Postby Tom400CFI on 24 Jan 2010, 22:10

snowwizard wrote:No not the Dashboard, never heard of that one. I made a excel spreadsheet. Listed all the trails with acreage. Operators put down how much time they spent on the trail to within a 1/2 hour. Entered in the time for each trail on sheet. Entered fuel used from each tractor on that shift. I set up the spread sheet to total weekly totals then monthly toals and yearly totals. I could break down how many hours were spent grooming each trail. Again this could be seperated in weekly, monthly, and season. When mountain was fullly opened were grooming about 450 acres nightly. We were grooming with the old BR275's. As i remember the 275's on a average were grooming about 40- 50 acres a shift. Fuel was about 50 - 60 gals per tractor (shift). Ran 2 shifts. I enjoyed putting this together but is was time consuming. I wanted to try to use pda's for each tractor so i could download the info instead of going through all the tractor logs each day. Tractor logs would be in the pda's. I always wondered how the gps tracking system would work, or if it be even worth trying it. After all of this it was an educational tool for me yes defintly. I would go with what the product is every day. Get it done and do it right for what the conditions are.

That is very thorough. You developed your tracking system further than I have so far. I do plan to take mine further....I like to "geek out" on that stuff. :)

PDA's is a cool idea for entering the night's work. It would make the managers job of DL'ing the data, much easier, I think.

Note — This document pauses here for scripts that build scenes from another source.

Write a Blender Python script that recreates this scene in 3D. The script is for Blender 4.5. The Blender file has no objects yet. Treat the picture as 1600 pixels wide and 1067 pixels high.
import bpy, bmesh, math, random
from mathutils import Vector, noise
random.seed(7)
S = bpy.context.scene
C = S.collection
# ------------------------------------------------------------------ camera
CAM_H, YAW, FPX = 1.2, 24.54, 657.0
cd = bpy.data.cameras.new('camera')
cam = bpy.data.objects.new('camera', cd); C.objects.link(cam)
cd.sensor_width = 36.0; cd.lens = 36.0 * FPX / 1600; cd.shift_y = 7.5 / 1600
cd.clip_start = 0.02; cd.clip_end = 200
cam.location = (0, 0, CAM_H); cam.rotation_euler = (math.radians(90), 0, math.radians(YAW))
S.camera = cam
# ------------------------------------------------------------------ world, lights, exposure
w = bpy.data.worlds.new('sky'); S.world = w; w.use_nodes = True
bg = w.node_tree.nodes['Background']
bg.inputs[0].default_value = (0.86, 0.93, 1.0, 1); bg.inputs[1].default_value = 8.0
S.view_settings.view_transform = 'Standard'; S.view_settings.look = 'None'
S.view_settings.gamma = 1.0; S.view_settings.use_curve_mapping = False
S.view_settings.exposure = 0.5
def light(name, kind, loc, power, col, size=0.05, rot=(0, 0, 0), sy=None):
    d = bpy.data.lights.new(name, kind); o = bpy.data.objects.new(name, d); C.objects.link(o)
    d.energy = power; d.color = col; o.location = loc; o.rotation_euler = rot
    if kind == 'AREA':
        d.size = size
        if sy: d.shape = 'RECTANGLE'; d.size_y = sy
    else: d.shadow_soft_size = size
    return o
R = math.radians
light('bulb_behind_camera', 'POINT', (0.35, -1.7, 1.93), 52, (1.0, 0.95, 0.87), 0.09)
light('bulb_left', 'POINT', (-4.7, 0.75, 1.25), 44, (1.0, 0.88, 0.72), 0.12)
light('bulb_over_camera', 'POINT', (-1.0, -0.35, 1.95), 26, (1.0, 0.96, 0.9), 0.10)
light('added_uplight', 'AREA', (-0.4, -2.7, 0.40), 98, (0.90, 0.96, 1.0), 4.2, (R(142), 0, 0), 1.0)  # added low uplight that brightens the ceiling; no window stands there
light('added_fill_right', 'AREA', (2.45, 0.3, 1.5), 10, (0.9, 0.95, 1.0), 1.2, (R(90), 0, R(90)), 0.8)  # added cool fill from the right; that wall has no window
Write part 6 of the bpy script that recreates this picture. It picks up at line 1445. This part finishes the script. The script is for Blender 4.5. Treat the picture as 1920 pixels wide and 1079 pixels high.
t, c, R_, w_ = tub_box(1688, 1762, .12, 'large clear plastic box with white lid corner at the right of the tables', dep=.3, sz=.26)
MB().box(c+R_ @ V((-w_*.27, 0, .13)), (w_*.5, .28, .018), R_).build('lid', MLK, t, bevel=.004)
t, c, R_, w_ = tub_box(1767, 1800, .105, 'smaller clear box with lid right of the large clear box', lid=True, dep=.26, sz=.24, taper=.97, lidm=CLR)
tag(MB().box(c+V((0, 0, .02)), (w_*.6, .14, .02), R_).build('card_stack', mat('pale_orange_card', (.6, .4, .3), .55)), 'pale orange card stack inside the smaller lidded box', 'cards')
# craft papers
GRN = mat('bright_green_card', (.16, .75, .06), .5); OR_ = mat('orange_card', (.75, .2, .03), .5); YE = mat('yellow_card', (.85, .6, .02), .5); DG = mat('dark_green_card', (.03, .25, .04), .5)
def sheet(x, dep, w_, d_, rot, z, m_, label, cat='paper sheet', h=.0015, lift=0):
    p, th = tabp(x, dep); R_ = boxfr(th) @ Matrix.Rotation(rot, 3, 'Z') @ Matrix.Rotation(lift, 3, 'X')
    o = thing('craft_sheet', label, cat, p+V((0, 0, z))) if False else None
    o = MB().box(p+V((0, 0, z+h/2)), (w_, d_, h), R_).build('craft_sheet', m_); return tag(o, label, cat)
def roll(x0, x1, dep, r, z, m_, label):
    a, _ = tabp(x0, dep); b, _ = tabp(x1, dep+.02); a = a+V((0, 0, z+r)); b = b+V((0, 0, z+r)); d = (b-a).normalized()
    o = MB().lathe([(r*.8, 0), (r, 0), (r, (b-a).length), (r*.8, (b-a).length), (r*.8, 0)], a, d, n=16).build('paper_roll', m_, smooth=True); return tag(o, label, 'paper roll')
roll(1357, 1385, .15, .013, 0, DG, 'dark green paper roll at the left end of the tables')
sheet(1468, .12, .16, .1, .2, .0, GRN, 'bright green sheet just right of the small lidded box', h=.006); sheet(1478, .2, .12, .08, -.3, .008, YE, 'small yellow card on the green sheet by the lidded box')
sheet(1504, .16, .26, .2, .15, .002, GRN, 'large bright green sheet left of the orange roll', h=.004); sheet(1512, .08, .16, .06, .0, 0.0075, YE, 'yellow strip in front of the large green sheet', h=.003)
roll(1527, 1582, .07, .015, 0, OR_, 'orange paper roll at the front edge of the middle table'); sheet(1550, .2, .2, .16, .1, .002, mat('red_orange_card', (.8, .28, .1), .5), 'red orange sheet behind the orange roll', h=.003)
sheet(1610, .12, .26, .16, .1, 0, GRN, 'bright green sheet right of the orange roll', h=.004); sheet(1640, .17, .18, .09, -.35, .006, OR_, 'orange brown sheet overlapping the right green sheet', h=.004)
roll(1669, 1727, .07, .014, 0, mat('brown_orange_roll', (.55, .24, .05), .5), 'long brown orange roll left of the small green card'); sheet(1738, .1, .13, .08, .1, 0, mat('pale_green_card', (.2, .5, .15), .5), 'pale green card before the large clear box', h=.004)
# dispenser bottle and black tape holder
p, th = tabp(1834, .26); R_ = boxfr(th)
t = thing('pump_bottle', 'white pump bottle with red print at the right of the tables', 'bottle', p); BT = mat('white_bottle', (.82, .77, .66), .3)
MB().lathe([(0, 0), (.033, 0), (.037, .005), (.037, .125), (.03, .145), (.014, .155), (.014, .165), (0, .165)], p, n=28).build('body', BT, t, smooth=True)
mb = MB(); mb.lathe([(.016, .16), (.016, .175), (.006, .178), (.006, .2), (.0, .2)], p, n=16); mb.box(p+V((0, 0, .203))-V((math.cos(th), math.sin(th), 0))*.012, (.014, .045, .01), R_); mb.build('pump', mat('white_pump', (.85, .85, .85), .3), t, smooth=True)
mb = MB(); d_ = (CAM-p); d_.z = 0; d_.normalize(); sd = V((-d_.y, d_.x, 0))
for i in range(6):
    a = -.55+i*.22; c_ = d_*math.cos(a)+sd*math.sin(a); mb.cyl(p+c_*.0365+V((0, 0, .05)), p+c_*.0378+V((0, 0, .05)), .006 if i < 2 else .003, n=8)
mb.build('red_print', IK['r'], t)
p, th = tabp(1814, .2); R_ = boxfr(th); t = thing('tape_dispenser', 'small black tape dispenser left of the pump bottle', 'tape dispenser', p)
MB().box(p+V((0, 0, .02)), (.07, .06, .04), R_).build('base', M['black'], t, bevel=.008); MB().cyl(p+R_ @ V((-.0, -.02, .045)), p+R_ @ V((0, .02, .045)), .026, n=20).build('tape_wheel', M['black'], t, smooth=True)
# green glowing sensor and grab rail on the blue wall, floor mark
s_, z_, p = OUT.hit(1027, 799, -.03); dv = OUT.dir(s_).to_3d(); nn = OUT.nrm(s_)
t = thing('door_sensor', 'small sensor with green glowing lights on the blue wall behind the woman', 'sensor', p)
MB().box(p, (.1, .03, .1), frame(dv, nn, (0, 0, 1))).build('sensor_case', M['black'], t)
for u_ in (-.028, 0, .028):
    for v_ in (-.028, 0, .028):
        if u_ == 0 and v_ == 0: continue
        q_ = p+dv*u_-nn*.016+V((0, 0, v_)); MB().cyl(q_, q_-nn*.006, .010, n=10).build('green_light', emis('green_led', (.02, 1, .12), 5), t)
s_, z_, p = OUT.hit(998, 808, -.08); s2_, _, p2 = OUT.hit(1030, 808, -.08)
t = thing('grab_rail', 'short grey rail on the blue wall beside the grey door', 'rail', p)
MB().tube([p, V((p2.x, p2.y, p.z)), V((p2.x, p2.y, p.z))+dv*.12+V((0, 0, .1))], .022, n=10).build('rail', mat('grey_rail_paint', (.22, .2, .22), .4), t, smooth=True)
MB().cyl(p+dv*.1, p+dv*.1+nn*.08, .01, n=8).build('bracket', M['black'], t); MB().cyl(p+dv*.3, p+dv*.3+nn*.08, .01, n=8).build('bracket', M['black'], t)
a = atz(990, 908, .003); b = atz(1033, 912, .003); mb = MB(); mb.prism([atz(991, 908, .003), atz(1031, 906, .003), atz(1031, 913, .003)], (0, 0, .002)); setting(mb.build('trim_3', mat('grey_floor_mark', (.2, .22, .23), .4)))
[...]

GPS systems....I've looked into those and as they stand today, I'm not sure how they can help, over a system like the one which you had in place. I mean, what DOES a GPS really show you? Where a cat has gone on the hill, and average speed, stationary time...some other things. But in the morning, you get a "map" w/a bunch of black lines scribbled all over it. How is that useful? I can't see it...but maybe I just don't understand it completely.

For my old ASC reporting, we had a spread sheet that was called the Dashboard. In Row 1, there was weeks, and in column A, it had the measured items, and all were on and only on, a per WEEK basis;
Acres groomed
Winching hours
Park hours
Idle hours
Pushing and "special projects" -what ever that meant
Gallons used

Again, only in a per week, bulk basis. What good is that? No good, IMO. Opinion enhanced by the fact that NO ONE ever said a single thing about the data that we reported. I bet that I could have filled the sheet w/zero's and no one would have said anything. I wasn't interested in pursuing that data, or recording it in that format, b/c it was of no help to me. Not useful. I'm thinking now, that our "Dashboard" was simply our particular resorts' way of meeting ASC's reporting criteria. (?) Don't know why you and I didn't have the same template. Sounds like yours was way better than ours.